Do this
Filter the listing below, copying every line in which the word "wide" appears.

============================================================

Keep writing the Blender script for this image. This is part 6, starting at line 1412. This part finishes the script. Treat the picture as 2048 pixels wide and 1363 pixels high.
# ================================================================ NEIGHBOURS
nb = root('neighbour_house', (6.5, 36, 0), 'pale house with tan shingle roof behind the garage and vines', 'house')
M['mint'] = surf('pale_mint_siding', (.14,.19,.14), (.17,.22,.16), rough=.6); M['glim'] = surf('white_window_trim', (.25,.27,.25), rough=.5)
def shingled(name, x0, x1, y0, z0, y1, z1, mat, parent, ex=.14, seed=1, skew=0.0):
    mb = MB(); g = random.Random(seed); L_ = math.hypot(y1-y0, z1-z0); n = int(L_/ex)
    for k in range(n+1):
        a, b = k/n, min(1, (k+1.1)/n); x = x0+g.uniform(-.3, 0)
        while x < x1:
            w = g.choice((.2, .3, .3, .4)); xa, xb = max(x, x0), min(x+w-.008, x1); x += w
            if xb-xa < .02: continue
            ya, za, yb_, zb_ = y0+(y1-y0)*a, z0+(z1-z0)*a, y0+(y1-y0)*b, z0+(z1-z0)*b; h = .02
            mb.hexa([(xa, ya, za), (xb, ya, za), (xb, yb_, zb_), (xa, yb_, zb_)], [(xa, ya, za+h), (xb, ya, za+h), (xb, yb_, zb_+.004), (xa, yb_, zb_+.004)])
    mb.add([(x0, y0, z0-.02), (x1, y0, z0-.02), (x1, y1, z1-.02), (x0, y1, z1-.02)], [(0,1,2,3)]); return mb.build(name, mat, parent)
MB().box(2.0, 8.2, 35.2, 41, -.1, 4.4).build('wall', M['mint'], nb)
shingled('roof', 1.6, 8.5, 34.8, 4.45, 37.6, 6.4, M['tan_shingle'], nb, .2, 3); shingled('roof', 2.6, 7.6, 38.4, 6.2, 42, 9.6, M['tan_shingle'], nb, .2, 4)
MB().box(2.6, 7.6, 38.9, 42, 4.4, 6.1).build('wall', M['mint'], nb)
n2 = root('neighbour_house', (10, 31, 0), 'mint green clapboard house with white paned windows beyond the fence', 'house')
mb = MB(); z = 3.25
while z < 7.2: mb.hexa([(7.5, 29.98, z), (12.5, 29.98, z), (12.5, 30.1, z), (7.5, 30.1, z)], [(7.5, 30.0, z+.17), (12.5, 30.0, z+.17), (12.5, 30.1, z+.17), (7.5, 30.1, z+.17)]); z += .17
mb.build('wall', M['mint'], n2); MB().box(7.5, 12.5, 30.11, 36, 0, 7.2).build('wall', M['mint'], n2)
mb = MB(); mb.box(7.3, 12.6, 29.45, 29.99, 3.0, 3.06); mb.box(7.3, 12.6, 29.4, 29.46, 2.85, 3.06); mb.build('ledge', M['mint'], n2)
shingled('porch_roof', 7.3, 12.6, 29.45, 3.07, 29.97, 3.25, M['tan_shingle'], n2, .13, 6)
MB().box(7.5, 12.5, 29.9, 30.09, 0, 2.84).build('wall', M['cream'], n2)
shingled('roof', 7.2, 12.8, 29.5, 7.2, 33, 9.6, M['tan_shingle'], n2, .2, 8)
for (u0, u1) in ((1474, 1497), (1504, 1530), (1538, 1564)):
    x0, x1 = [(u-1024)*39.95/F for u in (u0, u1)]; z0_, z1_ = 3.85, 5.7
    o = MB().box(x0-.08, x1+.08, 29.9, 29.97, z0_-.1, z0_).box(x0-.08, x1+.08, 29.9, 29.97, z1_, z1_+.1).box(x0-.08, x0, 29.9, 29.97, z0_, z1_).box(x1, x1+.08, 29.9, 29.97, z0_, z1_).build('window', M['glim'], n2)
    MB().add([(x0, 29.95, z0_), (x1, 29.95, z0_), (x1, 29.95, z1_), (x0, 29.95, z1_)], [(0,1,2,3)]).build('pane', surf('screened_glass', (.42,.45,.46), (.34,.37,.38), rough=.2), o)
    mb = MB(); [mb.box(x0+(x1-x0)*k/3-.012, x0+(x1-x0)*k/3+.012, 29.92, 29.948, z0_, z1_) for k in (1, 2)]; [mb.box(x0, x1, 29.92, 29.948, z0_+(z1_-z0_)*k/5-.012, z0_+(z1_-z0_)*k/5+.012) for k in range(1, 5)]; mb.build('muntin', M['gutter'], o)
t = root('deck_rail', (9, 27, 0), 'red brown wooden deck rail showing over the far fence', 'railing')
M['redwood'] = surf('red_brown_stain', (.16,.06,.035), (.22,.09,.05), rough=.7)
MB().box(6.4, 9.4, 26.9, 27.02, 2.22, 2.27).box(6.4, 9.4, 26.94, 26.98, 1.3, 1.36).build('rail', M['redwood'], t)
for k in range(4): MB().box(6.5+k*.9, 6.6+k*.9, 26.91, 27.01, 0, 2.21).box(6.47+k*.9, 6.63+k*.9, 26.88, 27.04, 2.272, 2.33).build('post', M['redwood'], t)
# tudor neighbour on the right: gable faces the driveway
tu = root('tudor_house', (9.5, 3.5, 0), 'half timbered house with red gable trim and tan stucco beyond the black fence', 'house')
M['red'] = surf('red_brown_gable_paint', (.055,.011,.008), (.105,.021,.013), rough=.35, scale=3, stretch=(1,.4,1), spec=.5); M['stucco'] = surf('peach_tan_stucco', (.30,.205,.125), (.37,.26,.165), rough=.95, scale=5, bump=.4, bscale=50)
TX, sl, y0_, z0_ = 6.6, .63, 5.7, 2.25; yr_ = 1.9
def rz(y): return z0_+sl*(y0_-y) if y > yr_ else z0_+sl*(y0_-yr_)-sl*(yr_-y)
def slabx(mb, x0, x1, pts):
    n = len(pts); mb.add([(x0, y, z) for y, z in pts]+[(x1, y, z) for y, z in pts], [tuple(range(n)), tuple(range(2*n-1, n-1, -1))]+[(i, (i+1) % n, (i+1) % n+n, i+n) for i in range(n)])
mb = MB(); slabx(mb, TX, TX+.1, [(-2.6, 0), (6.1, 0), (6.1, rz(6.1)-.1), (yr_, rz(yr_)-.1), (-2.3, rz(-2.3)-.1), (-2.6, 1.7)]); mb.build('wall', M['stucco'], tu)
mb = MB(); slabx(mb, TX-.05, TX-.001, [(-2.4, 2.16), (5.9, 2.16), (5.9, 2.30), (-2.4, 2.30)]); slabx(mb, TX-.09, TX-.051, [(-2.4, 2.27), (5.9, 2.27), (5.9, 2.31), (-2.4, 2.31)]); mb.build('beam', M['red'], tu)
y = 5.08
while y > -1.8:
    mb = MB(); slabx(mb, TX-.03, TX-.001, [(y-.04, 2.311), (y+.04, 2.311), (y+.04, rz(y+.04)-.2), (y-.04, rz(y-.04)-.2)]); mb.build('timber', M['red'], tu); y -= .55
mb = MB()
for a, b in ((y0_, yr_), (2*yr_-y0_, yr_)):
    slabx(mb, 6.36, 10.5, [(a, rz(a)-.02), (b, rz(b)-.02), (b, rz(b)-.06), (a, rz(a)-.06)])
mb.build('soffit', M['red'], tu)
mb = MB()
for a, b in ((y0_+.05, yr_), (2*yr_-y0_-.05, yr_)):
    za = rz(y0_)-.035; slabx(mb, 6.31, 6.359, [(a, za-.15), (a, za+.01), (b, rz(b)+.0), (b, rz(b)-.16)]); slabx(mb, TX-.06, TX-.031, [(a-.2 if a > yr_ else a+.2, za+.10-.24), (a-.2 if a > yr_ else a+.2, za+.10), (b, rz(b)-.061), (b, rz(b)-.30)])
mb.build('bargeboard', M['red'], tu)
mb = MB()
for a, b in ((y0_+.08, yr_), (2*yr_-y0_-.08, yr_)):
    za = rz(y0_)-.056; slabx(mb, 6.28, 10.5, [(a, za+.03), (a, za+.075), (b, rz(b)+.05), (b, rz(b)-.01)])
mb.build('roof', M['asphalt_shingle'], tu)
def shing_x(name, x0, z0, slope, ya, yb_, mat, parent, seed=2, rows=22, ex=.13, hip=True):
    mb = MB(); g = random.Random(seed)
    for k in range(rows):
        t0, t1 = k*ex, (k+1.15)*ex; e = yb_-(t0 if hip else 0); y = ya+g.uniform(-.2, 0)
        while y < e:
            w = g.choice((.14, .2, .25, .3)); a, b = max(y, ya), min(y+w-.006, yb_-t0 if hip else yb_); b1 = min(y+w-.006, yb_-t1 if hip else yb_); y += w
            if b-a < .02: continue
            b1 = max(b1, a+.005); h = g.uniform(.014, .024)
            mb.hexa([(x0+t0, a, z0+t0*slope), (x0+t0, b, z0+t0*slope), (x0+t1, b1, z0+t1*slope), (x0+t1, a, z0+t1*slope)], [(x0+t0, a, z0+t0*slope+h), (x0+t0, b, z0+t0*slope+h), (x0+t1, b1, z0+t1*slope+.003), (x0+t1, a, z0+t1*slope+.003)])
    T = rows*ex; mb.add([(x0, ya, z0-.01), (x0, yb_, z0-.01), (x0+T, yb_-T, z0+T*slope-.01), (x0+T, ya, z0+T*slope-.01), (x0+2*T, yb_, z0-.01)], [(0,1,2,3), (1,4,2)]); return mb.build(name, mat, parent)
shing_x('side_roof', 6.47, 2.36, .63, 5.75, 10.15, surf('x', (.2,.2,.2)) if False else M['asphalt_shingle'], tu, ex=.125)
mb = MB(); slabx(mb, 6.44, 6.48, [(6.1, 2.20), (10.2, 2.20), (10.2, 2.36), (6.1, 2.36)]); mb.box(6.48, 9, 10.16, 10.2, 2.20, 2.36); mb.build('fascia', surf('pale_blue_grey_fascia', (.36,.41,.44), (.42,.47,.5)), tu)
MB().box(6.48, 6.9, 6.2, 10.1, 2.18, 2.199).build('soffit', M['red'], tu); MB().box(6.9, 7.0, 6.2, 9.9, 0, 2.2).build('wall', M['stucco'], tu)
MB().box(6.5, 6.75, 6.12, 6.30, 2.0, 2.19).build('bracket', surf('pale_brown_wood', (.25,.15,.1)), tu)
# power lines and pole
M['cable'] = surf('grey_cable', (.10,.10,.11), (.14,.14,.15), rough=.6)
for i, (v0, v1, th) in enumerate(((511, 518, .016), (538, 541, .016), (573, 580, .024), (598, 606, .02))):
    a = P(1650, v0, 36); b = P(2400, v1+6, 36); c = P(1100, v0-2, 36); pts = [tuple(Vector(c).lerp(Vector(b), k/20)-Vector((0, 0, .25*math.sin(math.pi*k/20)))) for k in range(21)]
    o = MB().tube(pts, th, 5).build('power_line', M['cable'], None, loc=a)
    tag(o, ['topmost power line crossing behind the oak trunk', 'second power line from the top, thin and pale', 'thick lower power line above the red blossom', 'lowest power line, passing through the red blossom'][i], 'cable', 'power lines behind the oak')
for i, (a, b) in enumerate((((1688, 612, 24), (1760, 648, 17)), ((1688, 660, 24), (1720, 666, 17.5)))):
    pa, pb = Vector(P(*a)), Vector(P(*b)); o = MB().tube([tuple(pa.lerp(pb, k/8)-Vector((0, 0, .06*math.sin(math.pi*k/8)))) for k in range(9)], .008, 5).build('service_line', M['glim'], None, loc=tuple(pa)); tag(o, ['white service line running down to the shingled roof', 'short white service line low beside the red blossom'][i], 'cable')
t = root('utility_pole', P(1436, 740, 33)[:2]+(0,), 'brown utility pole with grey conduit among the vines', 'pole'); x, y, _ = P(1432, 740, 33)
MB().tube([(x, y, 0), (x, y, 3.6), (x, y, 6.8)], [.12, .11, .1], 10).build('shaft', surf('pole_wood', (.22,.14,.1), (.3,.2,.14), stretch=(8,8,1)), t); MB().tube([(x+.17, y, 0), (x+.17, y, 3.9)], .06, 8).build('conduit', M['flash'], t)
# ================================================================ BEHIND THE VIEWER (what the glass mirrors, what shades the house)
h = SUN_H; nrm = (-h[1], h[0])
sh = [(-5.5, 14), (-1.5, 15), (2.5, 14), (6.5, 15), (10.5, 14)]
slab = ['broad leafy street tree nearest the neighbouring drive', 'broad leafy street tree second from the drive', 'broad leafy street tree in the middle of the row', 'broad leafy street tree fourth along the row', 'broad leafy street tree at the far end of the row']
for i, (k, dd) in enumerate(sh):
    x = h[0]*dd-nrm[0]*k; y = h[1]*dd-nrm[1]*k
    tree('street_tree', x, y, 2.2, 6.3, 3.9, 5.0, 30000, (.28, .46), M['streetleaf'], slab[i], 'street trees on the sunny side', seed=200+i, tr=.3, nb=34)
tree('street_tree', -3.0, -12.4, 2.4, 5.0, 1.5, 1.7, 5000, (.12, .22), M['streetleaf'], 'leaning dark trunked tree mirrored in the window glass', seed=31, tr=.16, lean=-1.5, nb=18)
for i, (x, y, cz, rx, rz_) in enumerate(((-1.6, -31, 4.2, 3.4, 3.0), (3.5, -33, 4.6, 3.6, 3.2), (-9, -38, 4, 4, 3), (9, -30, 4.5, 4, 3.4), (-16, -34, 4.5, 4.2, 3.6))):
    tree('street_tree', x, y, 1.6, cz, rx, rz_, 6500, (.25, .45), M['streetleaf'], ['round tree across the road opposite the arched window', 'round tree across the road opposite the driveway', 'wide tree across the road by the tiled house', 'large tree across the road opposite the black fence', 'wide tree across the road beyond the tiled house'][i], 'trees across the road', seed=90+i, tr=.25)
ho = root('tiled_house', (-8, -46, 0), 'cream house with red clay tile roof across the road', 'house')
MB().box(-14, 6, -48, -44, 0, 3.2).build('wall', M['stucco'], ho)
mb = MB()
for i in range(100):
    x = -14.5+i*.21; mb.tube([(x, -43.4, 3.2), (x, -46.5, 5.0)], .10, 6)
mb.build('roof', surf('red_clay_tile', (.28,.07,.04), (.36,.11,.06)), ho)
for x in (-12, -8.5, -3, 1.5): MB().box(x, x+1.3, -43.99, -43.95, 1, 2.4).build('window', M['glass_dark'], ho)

============================================================

Expected answer
Keep writing the Blender script for this image. This is part 6, starting at line 1412. This part finishes the script. Treat the picture as 2048 pixels wide and 1363 pixels high.
    tree('street_tree', x, y, 1.6, cz, rx, rz_, 6500, (.25, .45), M['streetleaf'], ['round tree across the road opposite the arched window', 'round tree across the road opposite the driveway', 'wide tree across the road by the tiled house', 'large tree across the road opposite the black fence', 'wide tree across the road beyond the tiled house'][i], 'trees across the road', seed=90+i, tr=.25)